Lenders in the secondary banking sector, including cooperatives, have been ordered to limit lending money to non-members of the credit firm to less than one-third of their total loan, according to the Financial Services Commission. The National Agricultural Cooperative Federation is allowed to make half of their lending to non-members. Fisheries cooperative unions are exempt from the restriction.

Cooperatives and insurers are requested to bring their loan-to-deposit ratios down to less than 80 percent within two years. The package is a follow-up measure to the policies announced last year after deposits flocked to the high-yielding secondary banking sector and loans were made relatively easy. The first set of measure from last June toughened lending restrictions at commercial banks but was criticized for driving the demand to the secondary banking sector, which carries a higher risk of default.

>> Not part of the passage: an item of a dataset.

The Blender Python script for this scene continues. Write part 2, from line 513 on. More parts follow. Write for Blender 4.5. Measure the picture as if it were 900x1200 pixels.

“The rate in which cooperatives and insurers have been increasing loans has become a dangerous one. They are struggling to find appropriate places to manage their deposit base, which increased as rates at commercial banks stayed low for quite some time,” an official at FSC said.

More households have been borrowing from the secondary banking sector than ever in the past year, prompting the regulator to restrict deposit-taking and lending activities. Imprudent lending practices could continue increasing household debt.

The regulator said it will ask halt marketing activities such as sending text messages or fliers which could encourage households to apply for high-risk loans.

The country’s household credit surpassed 900 trillion won as of December, of which 642.7 trillion won were from non-bank institutions. Household credit in the September-December period grew 7.8 percent from a year earlier, with the growth rate inching down from the two preceding quarters.